D.C.M. submitted to the Queen 11 January 1887; G.O. 32 of 1887.

A total of eleven D.C.Ms. awarded for the various campaigns in Burma 1885-91, including three to the Hampshire Regiment.

The following article appeared in
The Hampshire Regimental Journal for March 1913:

‘Ex-Colour Sergeant C. Brooks, whose photograph we reproduce in this number, joined the Service in 1871, being attested for the 67th at Hythe on Dec. 30th of that year. After serving for eighteen years he was transferred as a Colour-Sergeant to the P.S. of the Notts and Derby Regiment (Militia), becoming discharged to pension on April 30th, 1895, with a total service of 23 years 4 months, out of which 15 years and 1 month were spent abroad. Mr. Brooks is the proud possessor of the medal for distinguished conduct in the field, gained whilst engaged in the Burmah Campaign of 1886. It was on July 31st of that year, during the engagement at the relief of Silay-Myo, when the officer in command of the column, the late Major Atkinson, was killed, that Col.-Sergt. Brooks took charge of the mixed detachment of Europeans and native troops and carried out the engagement successfully, inflicting a severe reverse upon the enemy, and being subsequently rewarded with this decoration. As is most generally known by all interested, the D.C. medal has a pecuniary addition of 6d. per diem to the recipient’s pension, but through some mischance or other this was overlooked upon assessment of Mr. Brooks’s pension, and until 1911 was not issued to him.
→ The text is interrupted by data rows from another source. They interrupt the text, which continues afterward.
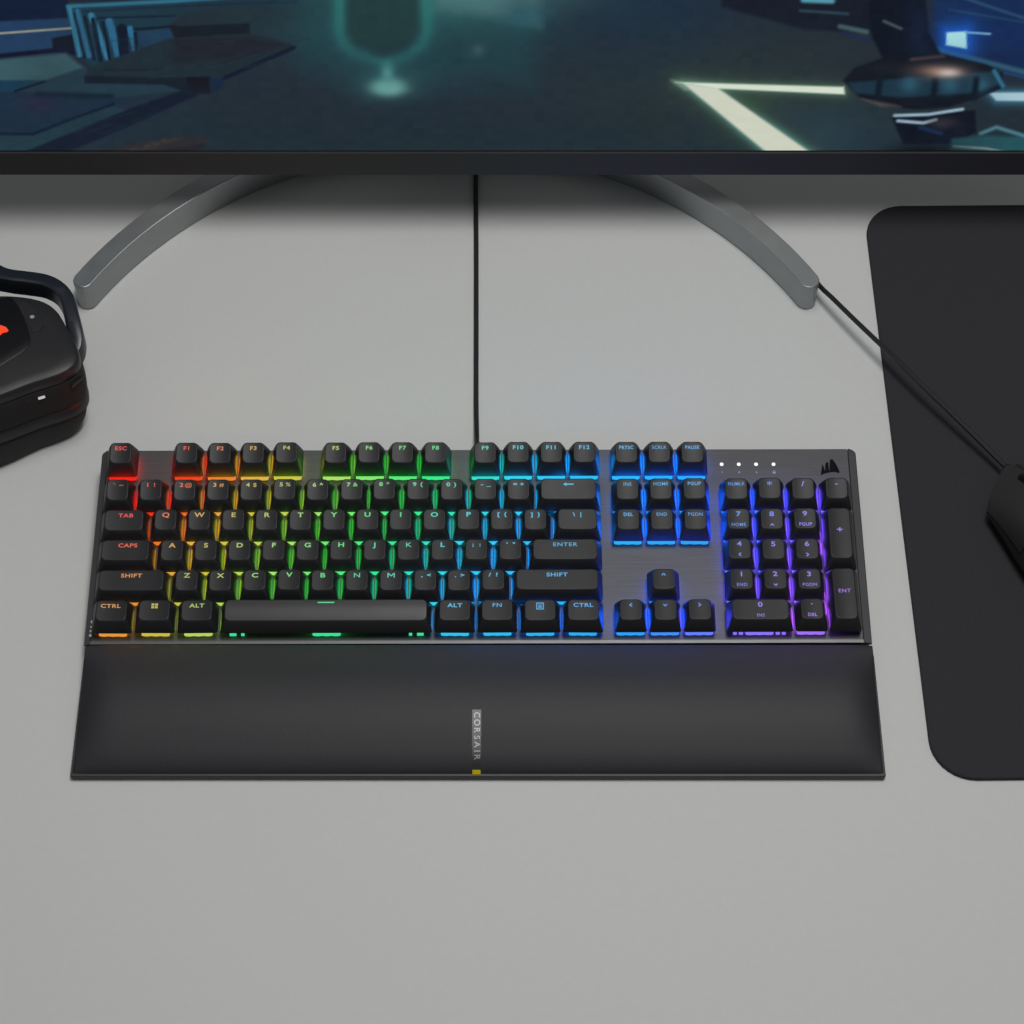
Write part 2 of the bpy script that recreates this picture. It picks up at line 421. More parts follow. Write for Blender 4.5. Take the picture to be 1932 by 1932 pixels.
# bottom row
keycap(0, 0, 1.25, [('CTRL',-.6,0,A-.3)]); keycap(0, 1.25, 1.25, [('*win',0,0,1.05)]); keycap(0, 2.5, 1.25, [('ALT',0,0,A-.3)])
keycap(0, 3.75, 6.25, [('*line',0,1.6,1)], kind='space')
keycap(0, 10, 1.25, [('ALT',0,0,A-.3)]); keycap(0, 11.25, 1.25, [('FN',0,0,A-.3)]); keycap(0, 12.5, 1.25, [('*menu',0,-.4,1.05)]); keycap(0, 13.75, 1.25, [('CTRL',0,0,A-.3)])
# navigation cluster
for i, t in enumerate(('INS','HOME','PGUP')): keycap(4, 15+G+i, 1, [(t,0,0,2.9,1.0)])
for i, t in enumerate(('DEL','END','PGDN')): keycap(3, 15+G+i, 1, [(t,0,0,2.9,1.0)])
keycap(1, 16+G, 1, [('*up',0,0,1)])
for i, t in enumerate(('left','down','right')): keycap(0, 15+G+i, 1, [('*'+t,0,0,1)])
# numeric pad
N0 = 18 + 2*G
for i, t in enumerate(('NUMLK','*','/','-')):
    keycap(4, N0+i, 1, [(t,0,0,2.9,.9)] if i == 0 else [(t,0,(-1.0 if t == '*' else 0),A+.6 if t != '*' else 5.5)])
SUB = {'7':'HOME','8':'*up','9':'PGUP','4':'*left','5':None,'6':'*right','1':'END','2':'*down','3':'PGDN'}
for r, row in ((3,'789'),(2,'456'),(1,'123')):
    for i, t in enumerate(row):
        q = [(t,0,0,A+.5,1.3)]
        if SUB[t]: q.append((SUB[t],0,-6.6,(2.8 if SUB[t][0] != '*' else 1),1.0))
        keycap(r, N0+i, 1, q)
keycap(2, N0+3, 1, [('+',0,1.4,A+1.2)], h=2)
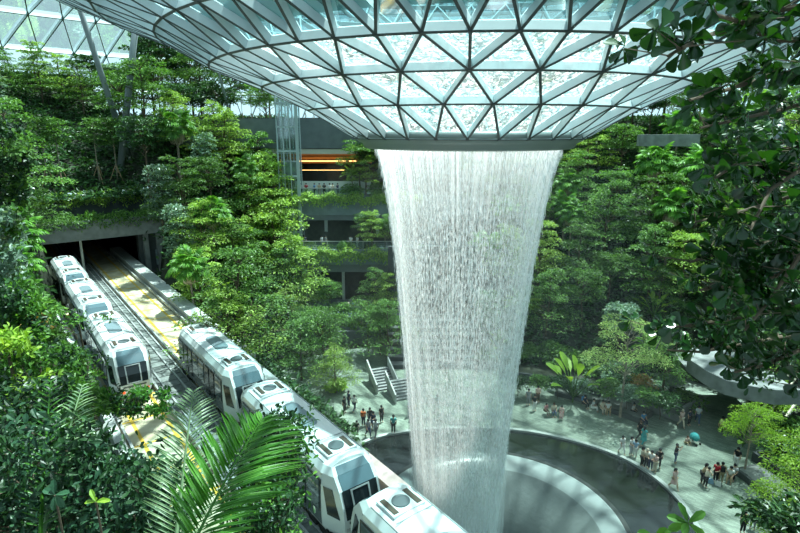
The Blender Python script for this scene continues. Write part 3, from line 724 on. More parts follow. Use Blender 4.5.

In that year he attended at the sergeants’ annual for the first time, when the conversation led to the subject of pensions, and he found that for a period of over 15 years he had been minus this 6d. per diem. Representations were at once made to the Army Council by the Secretary of the Military Aid Fund, with the result that the amount was at once added to his daily rate of pension. We are given to understand that influential representations are promised towards getting the sum which elapsed through this error, which we hope will be successful.’